## [DATA ROWS]
══════════════════════════════

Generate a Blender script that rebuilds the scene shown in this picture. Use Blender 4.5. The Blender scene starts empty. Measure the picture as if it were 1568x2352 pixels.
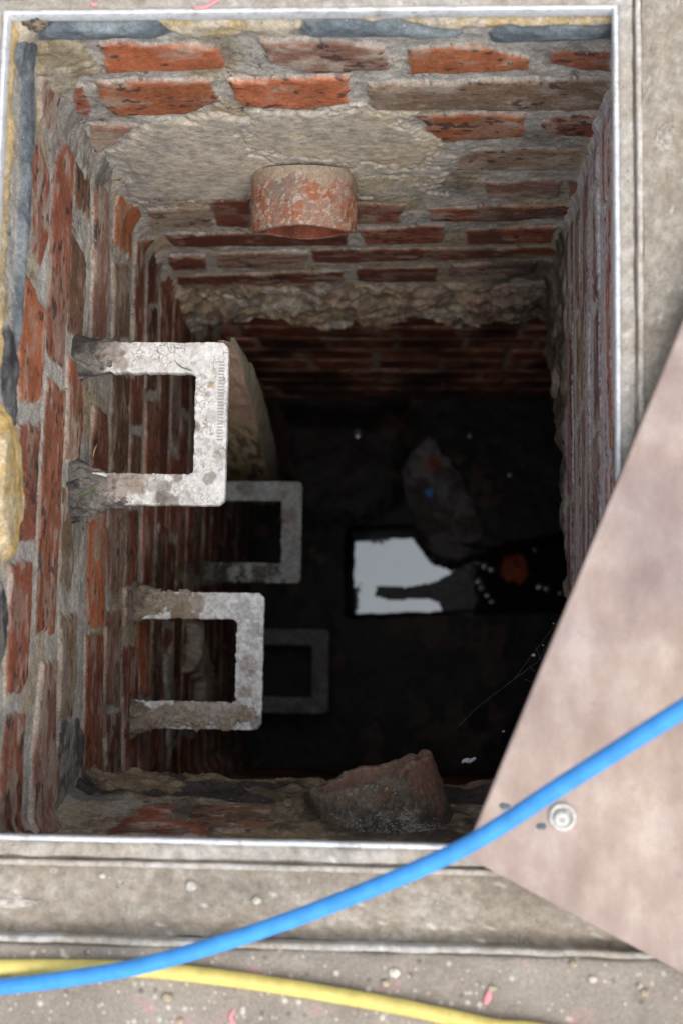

══════════════════════════════

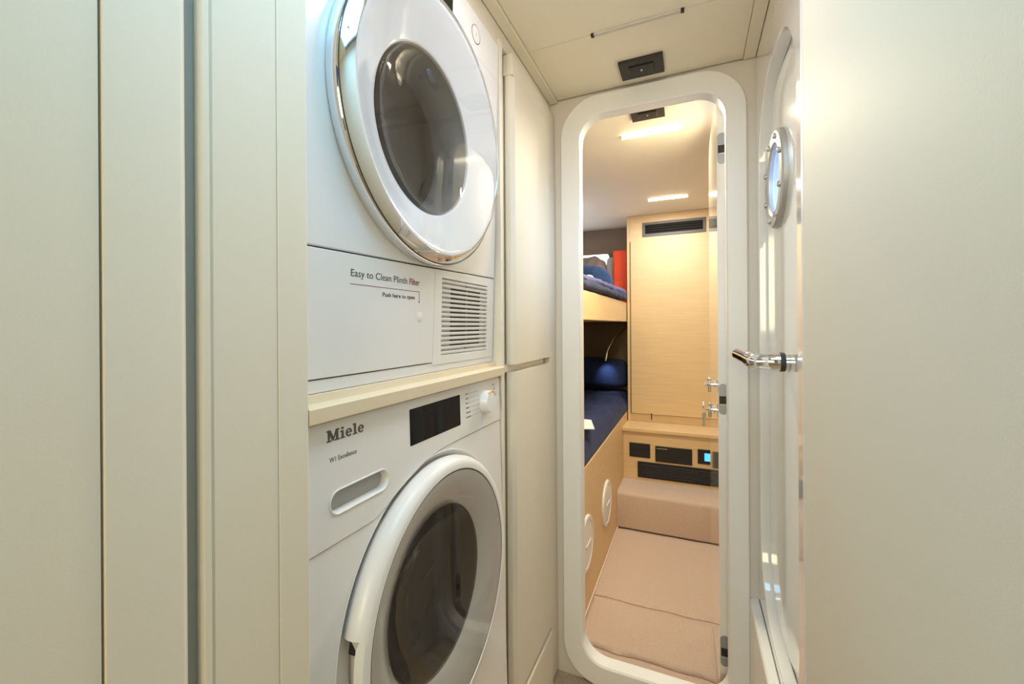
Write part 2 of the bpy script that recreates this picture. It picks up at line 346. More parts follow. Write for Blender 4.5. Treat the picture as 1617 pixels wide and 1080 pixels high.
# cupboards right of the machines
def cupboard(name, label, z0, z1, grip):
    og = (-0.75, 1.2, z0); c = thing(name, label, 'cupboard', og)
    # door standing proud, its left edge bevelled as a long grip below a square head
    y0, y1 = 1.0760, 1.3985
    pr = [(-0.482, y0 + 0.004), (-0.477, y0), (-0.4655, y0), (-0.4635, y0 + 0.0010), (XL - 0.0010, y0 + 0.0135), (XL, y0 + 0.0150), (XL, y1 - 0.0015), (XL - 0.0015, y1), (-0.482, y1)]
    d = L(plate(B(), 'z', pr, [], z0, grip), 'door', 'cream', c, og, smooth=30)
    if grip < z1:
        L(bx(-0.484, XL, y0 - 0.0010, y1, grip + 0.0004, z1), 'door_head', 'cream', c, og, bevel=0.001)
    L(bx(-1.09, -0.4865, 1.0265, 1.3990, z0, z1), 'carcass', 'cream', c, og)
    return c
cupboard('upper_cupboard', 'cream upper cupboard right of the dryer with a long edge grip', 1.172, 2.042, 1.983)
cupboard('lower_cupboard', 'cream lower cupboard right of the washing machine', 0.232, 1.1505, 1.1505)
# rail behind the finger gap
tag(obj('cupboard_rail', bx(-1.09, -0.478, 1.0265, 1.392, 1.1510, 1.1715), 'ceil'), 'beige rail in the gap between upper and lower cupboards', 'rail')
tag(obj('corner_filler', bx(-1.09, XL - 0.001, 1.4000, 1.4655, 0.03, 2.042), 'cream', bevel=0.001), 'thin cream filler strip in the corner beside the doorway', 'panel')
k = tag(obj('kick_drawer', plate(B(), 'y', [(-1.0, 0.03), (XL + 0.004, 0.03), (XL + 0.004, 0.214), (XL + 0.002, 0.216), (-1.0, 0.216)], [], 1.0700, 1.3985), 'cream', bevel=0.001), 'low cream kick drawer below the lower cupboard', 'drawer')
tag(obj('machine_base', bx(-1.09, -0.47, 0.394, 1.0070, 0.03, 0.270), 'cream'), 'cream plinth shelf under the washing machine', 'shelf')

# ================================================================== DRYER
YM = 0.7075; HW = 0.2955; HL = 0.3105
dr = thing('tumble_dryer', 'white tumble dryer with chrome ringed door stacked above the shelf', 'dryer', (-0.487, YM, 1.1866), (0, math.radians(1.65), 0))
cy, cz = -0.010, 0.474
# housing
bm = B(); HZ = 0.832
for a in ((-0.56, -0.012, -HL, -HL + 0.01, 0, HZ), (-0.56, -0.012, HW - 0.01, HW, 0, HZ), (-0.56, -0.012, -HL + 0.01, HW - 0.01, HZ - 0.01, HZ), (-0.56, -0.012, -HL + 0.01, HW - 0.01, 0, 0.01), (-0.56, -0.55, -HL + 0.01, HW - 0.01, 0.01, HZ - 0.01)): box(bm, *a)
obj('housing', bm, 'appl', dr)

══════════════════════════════

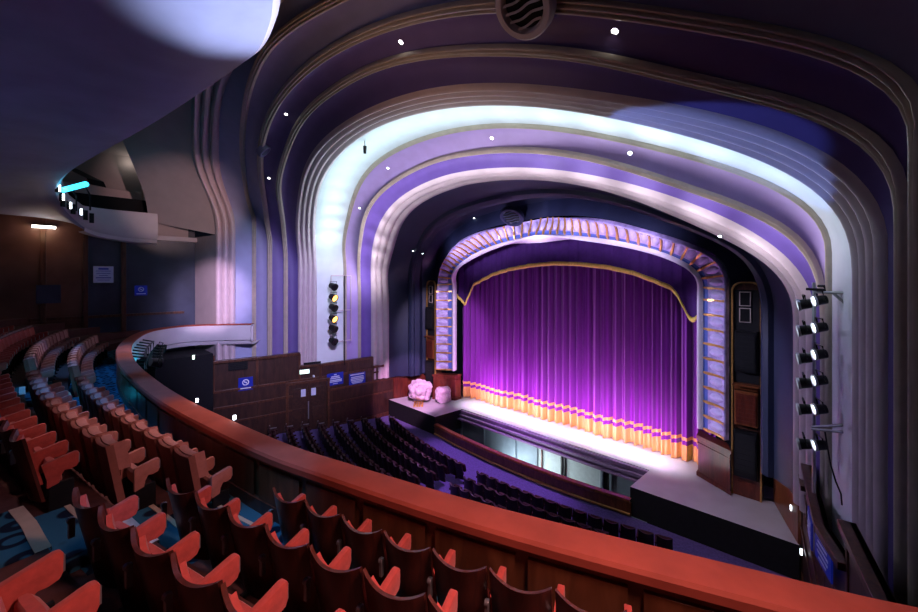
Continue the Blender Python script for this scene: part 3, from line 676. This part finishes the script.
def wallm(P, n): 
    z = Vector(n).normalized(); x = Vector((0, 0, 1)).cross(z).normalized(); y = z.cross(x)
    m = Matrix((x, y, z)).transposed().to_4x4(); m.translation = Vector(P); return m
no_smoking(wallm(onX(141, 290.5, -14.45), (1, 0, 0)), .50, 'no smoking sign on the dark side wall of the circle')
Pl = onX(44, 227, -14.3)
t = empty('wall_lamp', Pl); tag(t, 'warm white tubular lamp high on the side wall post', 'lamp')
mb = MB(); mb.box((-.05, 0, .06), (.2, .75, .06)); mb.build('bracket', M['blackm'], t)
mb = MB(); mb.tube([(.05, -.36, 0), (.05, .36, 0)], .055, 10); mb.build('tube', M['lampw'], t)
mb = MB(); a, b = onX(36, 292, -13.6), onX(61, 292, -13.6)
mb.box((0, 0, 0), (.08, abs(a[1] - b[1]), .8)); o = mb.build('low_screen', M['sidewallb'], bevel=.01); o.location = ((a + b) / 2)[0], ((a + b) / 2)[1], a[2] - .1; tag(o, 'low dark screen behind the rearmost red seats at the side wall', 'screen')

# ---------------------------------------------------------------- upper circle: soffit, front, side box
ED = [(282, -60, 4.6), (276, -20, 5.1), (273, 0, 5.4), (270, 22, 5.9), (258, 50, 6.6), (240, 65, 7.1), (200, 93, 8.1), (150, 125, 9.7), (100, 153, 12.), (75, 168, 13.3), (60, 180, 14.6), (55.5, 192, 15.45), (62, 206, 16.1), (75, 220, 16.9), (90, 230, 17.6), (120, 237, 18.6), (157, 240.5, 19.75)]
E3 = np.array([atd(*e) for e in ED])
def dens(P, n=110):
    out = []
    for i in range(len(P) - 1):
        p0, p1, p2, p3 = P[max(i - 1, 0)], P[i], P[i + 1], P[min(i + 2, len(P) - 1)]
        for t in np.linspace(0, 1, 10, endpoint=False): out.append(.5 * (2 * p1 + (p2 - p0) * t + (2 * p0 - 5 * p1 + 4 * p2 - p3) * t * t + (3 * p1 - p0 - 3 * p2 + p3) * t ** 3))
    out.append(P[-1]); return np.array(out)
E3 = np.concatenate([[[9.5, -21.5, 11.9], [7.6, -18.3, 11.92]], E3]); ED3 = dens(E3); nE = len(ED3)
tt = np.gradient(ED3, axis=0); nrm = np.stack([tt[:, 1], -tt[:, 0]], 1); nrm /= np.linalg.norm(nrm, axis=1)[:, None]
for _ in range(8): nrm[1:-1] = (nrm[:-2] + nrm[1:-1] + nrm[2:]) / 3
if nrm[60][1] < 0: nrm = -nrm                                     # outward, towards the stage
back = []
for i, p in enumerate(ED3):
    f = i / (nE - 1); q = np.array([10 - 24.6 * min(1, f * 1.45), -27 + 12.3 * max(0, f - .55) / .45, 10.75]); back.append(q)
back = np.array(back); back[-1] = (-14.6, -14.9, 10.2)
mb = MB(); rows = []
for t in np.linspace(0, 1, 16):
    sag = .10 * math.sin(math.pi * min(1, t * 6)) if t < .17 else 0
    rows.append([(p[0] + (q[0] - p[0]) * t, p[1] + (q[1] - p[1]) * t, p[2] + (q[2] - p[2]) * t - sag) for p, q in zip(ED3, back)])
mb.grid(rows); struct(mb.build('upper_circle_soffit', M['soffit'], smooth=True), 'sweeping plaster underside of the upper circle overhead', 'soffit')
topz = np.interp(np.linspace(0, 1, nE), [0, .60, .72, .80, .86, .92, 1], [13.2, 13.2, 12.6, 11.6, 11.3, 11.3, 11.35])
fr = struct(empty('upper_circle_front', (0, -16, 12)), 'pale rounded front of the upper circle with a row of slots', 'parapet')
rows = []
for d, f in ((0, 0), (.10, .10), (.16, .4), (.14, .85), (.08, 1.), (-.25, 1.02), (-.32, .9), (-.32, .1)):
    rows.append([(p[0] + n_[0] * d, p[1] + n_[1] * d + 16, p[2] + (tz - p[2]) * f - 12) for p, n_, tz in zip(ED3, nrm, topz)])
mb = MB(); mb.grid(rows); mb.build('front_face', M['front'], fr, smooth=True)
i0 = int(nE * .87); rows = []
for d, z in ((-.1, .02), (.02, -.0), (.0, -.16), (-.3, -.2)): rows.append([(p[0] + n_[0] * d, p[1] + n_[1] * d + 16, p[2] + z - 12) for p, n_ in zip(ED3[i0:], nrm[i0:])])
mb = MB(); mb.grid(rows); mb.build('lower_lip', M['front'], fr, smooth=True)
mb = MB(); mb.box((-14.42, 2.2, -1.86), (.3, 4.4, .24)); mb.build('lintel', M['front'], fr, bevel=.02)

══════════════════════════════

## [WHAT TO DO]
Read through the lines above and collect those that contain the string "part".

## [REPLY TO THE EXERCISE]
Write part 2 of the bpy script that recreates this picture. It picks up at line 346. More parts follow. Write for Blender 4.5. Treat the picture as 1617 pixels wide and 1080 pixels high.
Continue the Blender Python script for this scene: part 3, from line 676. This part finishes the script.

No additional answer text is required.